**Task details**
Copy out all lines with the word "scene" in them.

**Given information**
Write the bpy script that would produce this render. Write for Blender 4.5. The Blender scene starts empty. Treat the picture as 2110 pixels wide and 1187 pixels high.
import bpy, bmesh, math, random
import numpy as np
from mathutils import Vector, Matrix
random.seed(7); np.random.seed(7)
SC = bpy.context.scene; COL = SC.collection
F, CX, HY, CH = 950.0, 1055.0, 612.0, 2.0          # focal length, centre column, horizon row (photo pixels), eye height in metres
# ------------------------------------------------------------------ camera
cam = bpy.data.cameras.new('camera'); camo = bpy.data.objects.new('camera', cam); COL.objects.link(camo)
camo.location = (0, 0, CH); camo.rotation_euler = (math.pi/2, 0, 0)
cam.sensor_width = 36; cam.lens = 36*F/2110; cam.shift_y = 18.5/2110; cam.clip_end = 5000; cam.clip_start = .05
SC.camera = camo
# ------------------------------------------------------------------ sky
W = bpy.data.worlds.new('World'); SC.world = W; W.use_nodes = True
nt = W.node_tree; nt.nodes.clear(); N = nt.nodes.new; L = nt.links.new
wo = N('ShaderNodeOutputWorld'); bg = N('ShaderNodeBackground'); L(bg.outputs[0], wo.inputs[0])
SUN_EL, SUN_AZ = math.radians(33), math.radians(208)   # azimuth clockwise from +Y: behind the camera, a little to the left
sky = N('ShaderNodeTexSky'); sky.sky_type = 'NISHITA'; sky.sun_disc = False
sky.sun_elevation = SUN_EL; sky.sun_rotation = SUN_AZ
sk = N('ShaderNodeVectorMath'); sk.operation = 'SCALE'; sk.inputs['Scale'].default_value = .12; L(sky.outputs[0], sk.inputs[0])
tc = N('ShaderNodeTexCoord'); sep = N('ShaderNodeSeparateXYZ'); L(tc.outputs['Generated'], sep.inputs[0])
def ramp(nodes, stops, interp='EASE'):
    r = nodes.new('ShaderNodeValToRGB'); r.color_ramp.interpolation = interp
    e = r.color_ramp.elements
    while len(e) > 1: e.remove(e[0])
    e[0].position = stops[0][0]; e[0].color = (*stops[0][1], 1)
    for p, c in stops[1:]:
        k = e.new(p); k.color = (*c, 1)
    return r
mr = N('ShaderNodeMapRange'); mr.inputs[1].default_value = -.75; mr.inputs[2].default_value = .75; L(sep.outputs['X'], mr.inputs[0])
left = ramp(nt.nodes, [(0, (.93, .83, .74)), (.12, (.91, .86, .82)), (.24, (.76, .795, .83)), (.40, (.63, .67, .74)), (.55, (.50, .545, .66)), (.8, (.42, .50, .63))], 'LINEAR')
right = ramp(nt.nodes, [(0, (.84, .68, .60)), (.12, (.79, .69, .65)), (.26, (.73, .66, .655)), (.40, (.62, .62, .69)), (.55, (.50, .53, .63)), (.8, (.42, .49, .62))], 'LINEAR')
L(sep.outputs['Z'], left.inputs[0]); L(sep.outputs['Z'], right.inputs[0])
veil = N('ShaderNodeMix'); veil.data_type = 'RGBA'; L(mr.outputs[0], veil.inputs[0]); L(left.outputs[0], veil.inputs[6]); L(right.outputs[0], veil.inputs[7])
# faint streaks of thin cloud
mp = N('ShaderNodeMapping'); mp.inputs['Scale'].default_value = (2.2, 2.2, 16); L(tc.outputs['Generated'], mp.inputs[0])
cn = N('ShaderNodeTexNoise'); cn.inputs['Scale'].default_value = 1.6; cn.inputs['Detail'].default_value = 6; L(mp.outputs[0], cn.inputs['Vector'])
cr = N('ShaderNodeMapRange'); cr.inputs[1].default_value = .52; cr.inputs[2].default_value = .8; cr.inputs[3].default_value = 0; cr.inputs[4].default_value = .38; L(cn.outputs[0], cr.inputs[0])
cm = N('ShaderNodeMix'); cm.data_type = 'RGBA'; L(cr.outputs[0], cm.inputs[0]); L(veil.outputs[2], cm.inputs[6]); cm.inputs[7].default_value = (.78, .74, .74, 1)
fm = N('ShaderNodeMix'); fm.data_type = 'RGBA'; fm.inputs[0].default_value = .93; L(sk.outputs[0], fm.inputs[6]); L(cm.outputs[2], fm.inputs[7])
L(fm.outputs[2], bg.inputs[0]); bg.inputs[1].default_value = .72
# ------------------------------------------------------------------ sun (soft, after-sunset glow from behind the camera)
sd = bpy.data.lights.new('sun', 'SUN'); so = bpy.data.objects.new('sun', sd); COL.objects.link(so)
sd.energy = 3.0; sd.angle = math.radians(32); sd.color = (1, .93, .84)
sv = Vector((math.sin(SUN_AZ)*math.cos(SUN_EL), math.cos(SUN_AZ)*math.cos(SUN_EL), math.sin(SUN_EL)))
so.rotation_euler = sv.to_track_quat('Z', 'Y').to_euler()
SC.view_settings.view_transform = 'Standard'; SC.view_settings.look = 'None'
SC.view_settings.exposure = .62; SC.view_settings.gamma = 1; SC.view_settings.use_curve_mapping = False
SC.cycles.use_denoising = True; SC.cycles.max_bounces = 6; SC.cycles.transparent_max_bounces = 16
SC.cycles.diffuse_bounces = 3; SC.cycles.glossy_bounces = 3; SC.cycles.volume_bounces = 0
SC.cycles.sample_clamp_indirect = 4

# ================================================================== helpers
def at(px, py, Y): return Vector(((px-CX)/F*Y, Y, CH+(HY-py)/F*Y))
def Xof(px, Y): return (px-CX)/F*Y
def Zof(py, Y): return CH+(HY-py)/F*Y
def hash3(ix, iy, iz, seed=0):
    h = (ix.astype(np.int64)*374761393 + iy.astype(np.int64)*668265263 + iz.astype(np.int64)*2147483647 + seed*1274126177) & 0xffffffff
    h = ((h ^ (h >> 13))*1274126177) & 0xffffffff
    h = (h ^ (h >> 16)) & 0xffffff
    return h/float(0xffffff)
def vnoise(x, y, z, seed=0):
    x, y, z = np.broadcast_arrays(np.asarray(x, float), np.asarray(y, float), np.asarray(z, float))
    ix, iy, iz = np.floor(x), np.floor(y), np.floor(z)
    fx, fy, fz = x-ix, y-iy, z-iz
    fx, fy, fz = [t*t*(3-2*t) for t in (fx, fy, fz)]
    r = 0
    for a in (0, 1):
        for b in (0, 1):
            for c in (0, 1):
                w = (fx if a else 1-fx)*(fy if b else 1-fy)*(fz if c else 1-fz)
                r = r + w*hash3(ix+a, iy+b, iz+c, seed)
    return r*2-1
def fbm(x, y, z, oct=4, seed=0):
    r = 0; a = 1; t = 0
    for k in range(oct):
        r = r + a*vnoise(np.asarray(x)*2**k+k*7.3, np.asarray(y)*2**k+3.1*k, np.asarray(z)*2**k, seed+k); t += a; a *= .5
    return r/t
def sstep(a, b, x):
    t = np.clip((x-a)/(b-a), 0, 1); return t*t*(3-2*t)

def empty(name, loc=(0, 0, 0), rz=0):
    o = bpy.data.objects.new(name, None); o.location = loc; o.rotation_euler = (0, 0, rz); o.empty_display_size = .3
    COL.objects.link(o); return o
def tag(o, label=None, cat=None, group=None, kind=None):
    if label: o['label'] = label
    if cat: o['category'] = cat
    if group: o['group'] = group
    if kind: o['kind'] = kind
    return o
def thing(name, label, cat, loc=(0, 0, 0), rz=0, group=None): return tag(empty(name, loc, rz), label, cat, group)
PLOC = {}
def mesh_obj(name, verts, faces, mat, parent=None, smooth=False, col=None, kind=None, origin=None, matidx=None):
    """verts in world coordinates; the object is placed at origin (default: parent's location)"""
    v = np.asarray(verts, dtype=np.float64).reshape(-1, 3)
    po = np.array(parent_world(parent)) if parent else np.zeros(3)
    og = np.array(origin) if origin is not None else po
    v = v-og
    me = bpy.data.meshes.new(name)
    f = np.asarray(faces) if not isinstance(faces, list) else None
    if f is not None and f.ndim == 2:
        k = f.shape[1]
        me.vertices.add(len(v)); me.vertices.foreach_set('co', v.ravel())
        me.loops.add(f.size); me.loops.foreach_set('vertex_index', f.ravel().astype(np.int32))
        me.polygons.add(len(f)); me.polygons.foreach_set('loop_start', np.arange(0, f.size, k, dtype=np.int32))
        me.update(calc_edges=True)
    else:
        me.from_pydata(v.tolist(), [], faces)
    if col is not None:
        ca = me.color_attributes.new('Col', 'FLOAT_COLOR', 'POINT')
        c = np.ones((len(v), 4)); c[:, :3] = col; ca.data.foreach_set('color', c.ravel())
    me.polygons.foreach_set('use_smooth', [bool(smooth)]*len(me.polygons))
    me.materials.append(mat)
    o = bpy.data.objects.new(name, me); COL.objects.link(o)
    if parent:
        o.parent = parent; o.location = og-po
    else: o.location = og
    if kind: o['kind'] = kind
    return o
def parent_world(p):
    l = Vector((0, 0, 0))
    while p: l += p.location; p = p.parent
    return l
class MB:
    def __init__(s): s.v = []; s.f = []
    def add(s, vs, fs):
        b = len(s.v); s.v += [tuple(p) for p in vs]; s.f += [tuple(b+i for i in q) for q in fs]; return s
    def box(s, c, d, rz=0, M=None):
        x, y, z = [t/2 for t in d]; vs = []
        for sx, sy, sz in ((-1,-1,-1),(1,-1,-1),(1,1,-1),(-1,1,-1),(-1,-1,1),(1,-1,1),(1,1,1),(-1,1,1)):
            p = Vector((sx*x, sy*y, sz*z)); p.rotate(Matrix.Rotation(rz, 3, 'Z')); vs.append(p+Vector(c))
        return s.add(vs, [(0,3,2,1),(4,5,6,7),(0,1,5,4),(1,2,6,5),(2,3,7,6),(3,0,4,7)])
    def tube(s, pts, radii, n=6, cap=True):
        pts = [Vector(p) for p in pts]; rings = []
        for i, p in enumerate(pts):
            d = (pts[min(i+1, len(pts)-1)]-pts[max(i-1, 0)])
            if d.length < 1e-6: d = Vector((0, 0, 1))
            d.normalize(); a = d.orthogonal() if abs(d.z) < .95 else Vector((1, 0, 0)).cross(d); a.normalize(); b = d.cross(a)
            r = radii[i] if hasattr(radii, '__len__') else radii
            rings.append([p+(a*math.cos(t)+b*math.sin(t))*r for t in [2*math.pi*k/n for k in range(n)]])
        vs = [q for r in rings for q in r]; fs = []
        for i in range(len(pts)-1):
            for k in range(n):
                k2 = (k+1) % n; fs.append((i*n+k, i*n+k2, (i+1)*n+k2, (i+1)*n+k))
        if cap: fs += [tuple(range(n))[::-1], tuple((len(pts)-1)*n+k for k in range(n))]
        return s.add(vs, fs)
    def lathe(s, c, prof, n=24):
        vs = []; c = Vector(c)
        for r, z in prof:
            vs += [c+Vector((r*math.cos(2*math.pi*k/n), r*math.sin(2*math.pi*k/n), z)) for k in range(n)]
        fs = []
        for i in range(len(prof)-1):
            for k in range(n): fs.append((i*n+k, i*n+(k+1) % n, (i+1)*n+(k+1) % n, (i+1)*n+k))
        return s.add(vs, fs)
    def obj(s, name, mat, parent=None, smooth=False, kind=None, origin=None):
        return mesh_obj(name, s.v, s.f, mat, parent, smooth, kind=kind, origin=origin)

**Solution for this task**
Write the bpy script that would produce this render. Write for Blender 4.5. The Blender scene starts empty. Treat the picture as 2110 pixels wide and 1187 pixels high.
SC = bpy.context.scene; COL = SC.collection